Monumental Veronese undergoes conservation

A new conservation of “The Feast of Saint Gregory the Great,” a monumental painting by old master Paolo Veronese that was literally chopped up into bits, is to begin this month. The painting is 14’7″ x 28’10” and covers 420 square feet in area. Cut into 32 pieces by Austrian troops during the 1848 First Italian War of Independence, it has been restored three times in the past, but the last time was in 1973 and it is in urgent need of intervention.

One of a series of massive canvases Veronese created depicting a dinner scene, it still hangs in the space for which it was commissioned in 1572: the refectory of the monastery of the Madonna of Monte Berico in Vicenza. It depicts Pope Gregory I (r. 590-604)  dining with the poor, indigent and, on his right side, Jesus Christ. Giving alms and feeding the people of Rome (many of them destitute refugees of Lombard invasions) was the primary focus of Gregory’s papacy. Legend has it that he refused to eat until every poor person in Rome had eaten, and when that goal was achieved he would invite 12 of the indigent to join him for a dinner at his family dinner table. He was from a patrician family and reached the heights of a civic career in Rome before becoming a Benedictine monk, so I’m sure it was a fine table, but not quite as large as in Veronese’s vision, or as glamorously located.

Restorers from the regional superintendence will first take down the painting in order to thoroughly analyze it with a particular focus on reconstructing Veronese’s materials and painting process. A 2017 examine found a thick coating of discoloured varnish and dirt marring the surface of the painting. Before that can be address, the conservation team will create a roadmap using non-invasive analytical techniques.

X-ray fluorescence and gas chromatography will further help conservators understand the chemical composition of the pigments, binding agent and “mestica” (primer), used by the artist.

A key challenge will be distinguishing between Veronese’s hand and the work of the painting’s past restorers: Antonio Florian in 1817, Andrea Tagliapietra in 1858 (financed by the Austrian emperor Franz Joseph I, by way of compensation for his troops’ vandalism) and Antonio Lazzarin in 1973. “My aim is to pinpoint who did what, to decide whether to remove it or leave it be,” [lead conservator Valentina] Piovan says.

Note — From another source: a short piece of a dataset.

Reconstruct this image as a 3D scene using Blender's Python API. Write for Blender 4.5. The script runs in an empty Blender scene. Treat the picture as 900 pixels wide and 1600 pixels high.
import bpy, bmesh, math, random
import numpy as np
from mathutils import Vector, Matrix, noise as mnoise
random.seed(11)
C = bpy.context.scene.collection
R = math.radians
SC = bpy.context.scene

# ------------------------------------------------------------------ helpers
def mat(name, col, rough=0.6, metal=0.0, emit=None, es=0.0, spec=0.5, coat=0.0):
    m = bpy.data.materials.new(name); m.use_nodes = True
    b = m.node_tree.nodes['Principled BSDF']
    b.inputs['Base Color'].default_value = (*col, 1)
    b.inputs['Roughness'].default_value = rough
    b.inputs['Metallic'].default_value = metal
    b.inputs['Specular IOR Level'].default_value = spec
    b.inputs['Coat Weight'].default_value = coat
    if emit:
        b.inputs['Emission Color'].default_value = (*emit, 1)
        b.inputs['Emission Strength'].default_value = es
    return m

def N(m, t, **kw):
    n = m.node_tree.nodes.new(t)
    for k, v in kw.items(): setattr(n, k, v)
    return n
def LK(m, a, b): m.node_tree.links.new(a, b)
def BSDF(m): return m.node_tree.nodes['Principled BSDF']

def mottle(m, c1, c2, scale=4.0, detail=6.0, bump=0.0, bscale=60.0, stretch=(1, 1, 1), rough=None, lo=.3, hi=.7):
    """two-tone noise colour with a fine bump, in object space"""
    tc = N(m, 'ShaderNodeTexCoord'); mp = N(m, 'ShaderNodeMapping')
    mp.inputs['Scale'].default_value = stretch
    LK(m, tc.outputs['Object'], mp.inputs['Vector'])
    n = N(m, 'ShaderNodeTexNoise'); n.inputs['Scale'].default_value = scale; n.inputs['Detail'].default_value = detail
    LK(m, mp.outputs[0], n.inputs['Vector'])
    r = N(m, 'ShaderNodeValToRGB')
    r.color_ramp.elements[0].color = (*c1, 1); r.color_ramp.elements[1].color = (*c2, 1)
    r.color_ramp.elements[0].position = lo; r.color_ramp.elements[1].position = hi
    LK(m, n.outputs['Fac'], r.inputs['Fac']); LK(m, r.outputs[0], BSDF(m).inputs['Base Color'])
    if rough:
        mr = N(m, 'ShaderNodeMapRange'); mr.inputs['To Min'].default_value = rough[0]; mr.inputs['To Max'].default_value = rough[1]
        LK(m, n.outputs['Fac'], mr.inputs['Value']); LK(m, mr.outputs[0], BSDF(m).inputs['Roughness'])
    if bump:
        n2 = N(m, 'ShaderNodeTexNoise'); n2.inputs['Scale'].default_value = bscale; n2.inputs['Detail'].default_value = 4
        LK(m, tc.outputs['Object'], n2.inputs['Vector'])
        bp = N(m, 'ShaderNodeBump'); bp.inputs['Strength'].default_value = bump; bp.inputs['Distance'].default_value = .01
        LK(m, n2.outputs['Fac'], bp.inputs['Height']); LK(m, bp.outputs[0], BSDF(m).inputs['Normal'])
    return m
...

The guiding philosophy, however, will be for a “minimum of intervention”, she says. Nineteenth-century repairs made with oil-based pigments are not only difficult to reverse with modern water-based solvents, but can now be considered “a coherent part of the work” in their own right.

The delicate final phase of the project will involve retouching in such a way as to “imitate the granular texture of the painting”, Piovan says. “If it’s [too] smooth, you will see all the lines of the cuts in the light.”

Conservators will work on the canvas in situ for two years. So as not to disappoint the three million annual visitors to the monastery, the refectory will remain open to the public The conservation is scheduled to end in 2021.